8.2  FORCE MAJEURE.  Except for the courtesy discount to be offered to any Customer under Section 1.3(this has changed), neither party shall be liable for a breach of its obligations hereunder to the extent that such breach is caused by factors outside its reasonable ability to foresee and avoid (provided that such party makes diligent good faith efforts to remedy the breach as soon as possible), including without limitation war, acts of God, terrorism, natural disaster, or third party communications or encryption failure, and which continue for any 60 day period.

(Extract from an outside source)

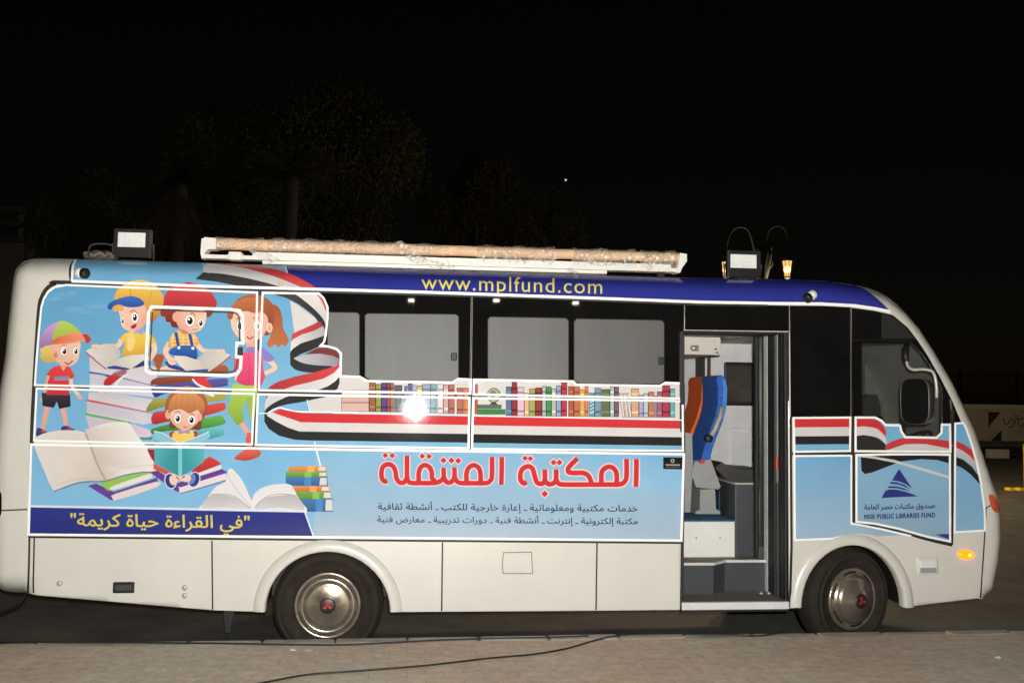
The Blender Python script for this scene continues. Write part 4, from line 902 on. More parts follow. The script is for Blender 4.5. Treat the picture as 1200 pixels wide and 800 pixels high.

8.3  ENTIRE AGREEMENT.  This Agreement and any accompanying Orders embody the entire agreement and understanding between the parties regarding the subject matter hereof, and supersede any prior understanding and agreements between and among them respecting the subject matter hereof. REDEYE may at any time change or modify the terms of this Agreement by publishing such additional or replacement terms on the website at least five business days prior to implementation. If the Customer does not agree with any change or modification, the Customer may terminate this Agreement on notice to REDEYE.

8.4  INDEPENDENT CONTRACTORS.  The parties hereto are independent contractors and are not, and shall not represent themselves as, principal and agent, partners or joint venturers. No party shall attempt to act, or represent itself as having the power, to bind another party or create any obligation on behalf of another party. Each party shall be solely responsible for the employment, direction and control of its employees and their acts.

8.5  SEVERABILITY.  Whenever possible, each provision of this Agreement will be interpreted in such manner as to be effective and valid under applicable law. The parties agree that (a) the provisions of this Agreement shall be severable in the event that any of the provisions hereof are for any reason whatsoever invalid, void or otherwise unenforceable, (b) such invalid, void or otherwise unenforceable provisions shall be automatically replaced by other provisions which are as similar as possible in terms to such invalid, void or otherwise unenforceable provisions but are valid and enforceable, and (c) the remaining provisions shall remain enforceable to the fullest extent permitted by law.

8.6  ASSIGNMENT.  The Customer shall not assign the rights and obligations under this Agreement without the written consent of REDEYE. Any assignment in breach of this provision shall be void ab initio.